Section 9(1) of the Criminal Procedure Act 1972 then provides in so far as it is relevant, that is,


"It is the duty of everyone arresting any other person to comply with the provisions of clauses (3) and (4) of Article 6 of the Constitution.... relating to promptly informing the person arrested on the grounds of his arrest.... and allowing him to consult a legal practitioner of his own choice without delay".


It would appear to the Court that when the accused was interviewed for the second time on August the 6th and he indicated to the investigation police officer that he wanted Mr Fepuleai, the interview must have stopped there and then. The accused should then have been to contact Mr Fepuleai without delay. But that did not happen as the interview continued.


I accept Mr Fepuleai's submission that Cpl Kelekolio should have stopped the interview and allowed the accused to contact Mr Fepuleai without delay instead of carrying on with the interview. If he had allowed the accused to contact Mr Fepuleai without delay and the accused said that he did not want to consult Mr Fepuleai immediately, then perhaps very considerations would have applied. But there was no opportunity allowed to the defendant to consult Mr Fepuleai, a lawyer of his own choice, without delay.


I am of the view that the manner in which the second caution statement was obtained in this case is clearly in breach of Article 6(3) of the Constitution and therefore that statement must be excluded.


As to the first caution statement, what the police officer told the accused that he has a right to consult a solicitor is somewhat ambiguous. What Article 6(3) of the Constitution says is that 'a person who is arrested shall be informed promptly of the grounds of his arrest and of any charge against him and shall be allowed to consult a legal practitioner of his own choice without delay'.
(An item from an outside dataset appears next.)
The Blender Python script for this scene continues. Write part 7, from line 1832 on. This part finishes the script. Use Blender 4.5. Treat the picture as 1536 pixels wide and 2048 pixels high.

It appears to the Court that the manner in which the right was put to the accused did not clearly bring home to the accused that he had a right to consult a legal practitioner of his own choice without delay. He was merely told that you have a right to contact a lawyer. That could have been interpreted by the accused to mean that he had a right to contact a solicitor but at some other time. That is why I think the right was not clearly brought home to the accused. It is pointless and insufficient in my view to tell the accused at an interview that you have a right to a solicitor and then leave it there because that is ambiguous and vague and could be easily misunderstood by the accused. It would have been best that the accused was told that he had a right to be allowed to consult a lawyer or solicitor of his own choice without delay. There will be no point in cautioning an accused that he has a right to consult a solicitor if the person who arrests the accused does not explain to him what the right involves. The right is pointless if it is not understood by the accused.


In response to a question from the defence, the police said that what he actually told the accused was that he had a right to contact a solicitor but as I have said, those words in my view do not sufficiently bring home to the accused the nature of the right that he has.


It also appears to the Court from evidence that the answer by the accused that he wanted to have a solicitor but at some other time was in reply to the vague statement by the police corporal that he had a right to contact a solicitor. That was not followed on by any question from the interviewing police officer as to when that other time will be. It appears that immediately after the answer given by the accused, the interview resumed and the second statement was eventually obtained from him.


In this case there is no dispute that the accused was under arrest when twice interviewed by the police corporal. I have come to the view that the first caution statement should also be excluded.